When the FP gets wind of some flour loving face stretcher dolled up all baloney and lookin' like some kind of quiff, or some lollygagging killjoy in last week's trousers, they get a wiggle on right quick. First off the FP audit team does a little number on the perp, checkin' for connections with known dweebs deadbeats and ditzes, investigating purchase histories for fashion faux pas, and searching a database of previous offenders. When the dirt's been dug and the perp's in it, the FP turns up the heat. If the shit's deep, the Fashion Police will call in some big guns and coordinate with local fuzz to get justice done.
If they run into any trouble on the way, these badass hepcats won't hesitate to use some unconventional policing methods. Infamous among the bad fashion community are the cashmere maiden and the dreaded rayon rack.
The UNFPO approach to the suspected offender is a three-point interrogation: 1) Have you worn this previously in the past twelve months? 2) Why didn't you have professional help in choosing this apparel? and 3) Are you now, or have you ever been, subscribed to Vogue magazine?
Corruption[edit]
Gay Mafia Connections
The IFPO has been accused on numerous occasions of maintaining illicit connections with the gay mafia. In response to these allegations, an IFPO spokesman said "No comment, but off the record, those babies wear some ducky glad-rags."
The "Sevigate" Scandal
Several members of the IFPO secretariat resigned in 2003 when it was discovered that they were taking hush-money from Chloe Sevigny and using it to fund Bravo cable television network's Queer Eye for the Straight Guy.
Crime and Punishment[edit]
Unlike other international law enforcement agencies, the FP does not turn over apprehended fashion criminals to the local government, and instead run their own chastisement and corrections operation. A few examples follow:
Wearing White Before Easter and After Labor Day.
- They'll generally let you off with a stern talking-to for this one.

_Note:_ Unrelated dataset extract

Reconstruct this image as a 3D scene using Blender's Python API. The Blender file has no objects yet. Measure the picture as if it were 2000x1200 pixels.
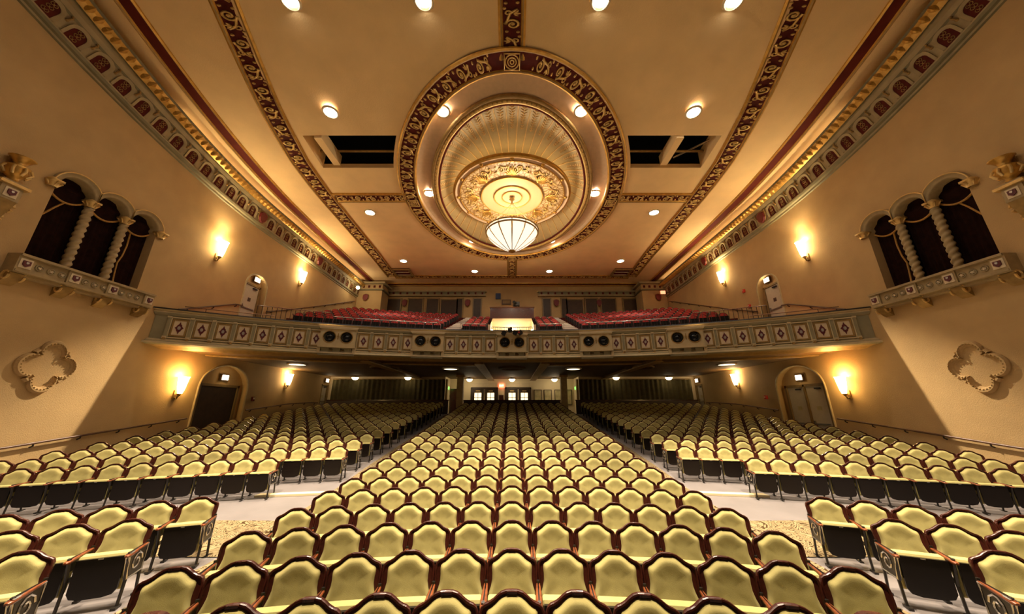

Black Shoes and Brown Belt.
- Fierce ridicule.
White shoes and black hose
- Amputation of the legs.
Polyester pants stretched so far and tight that they scream for mercy.
- Devils Island, no chance for parole.
Midriff Fat.
- A week alone with Richard Simmons.
Leopard Print Anything.
- Some quality time with an aroused male leopard.
Bellbottoms. (This got out of hand during the Sixties.)
- Depending on the severity of the offense, bad Lesbian poetry and acoustic guitar music, submersion in patchouli oil, or Vietnam.
Leopard Print Bellbottoms.
- Death by "some quality time with as many aroused male leopards as it takes to get the job done".
The UNFPO standard citation form is available.
Diplomatic Immunity[edit]
Just when you thought no one was safe - there comes but one loop-hole in the oppressions of the IFPO. Yes boys and girls - diplomatic immunity. But how does one gain this controversial status? Moneys? Free lifetime subscriptions to Vogue magazine?
Alas, if it were only that simple. You must do the impossible - become a drag queen. Or very flagrantly homosexual.
Other Fashion Organizations[edit]
The NASA Committee on Fashion
The NASA Committee on Fashion ensures that Spacemen of the US of A get fitted in the niftiest duds in the sky. Their work is known throughout the seven skies as some of the baddest trouser-craft known to man, not to mention the high-technical effects that go into making threads that can withstand the noxious odors of outer-space. Unfortunately for fashion aficionados around the galaxy, funding to the NASA Committee on Fashion was cut around 1980, resulting in the plain-jane space pants we see today.
The Fashion Gestapo
The Fashion Gestapo was the secret fashion police of Nazi Germany. They had a reputation for persecuting perfectly and well-dressed fashionistas, and would use ruthless techniques to extract confessions and denunciations from their prisoners. Hermann Goring was director of the Fashion Gestapo and abused his powers to enforce his own personal and tasteless fashion choices on the innocent populace.
Fashion Vigilanteism
Throughout history there have been several groups who, unsatisfied with legal means of fashion persectution, have taken the law into their own hands. The terrorist group What Not to Wear, or the WNW has claimed responsibility for over 300 fashion related deaths since its inception in 1954.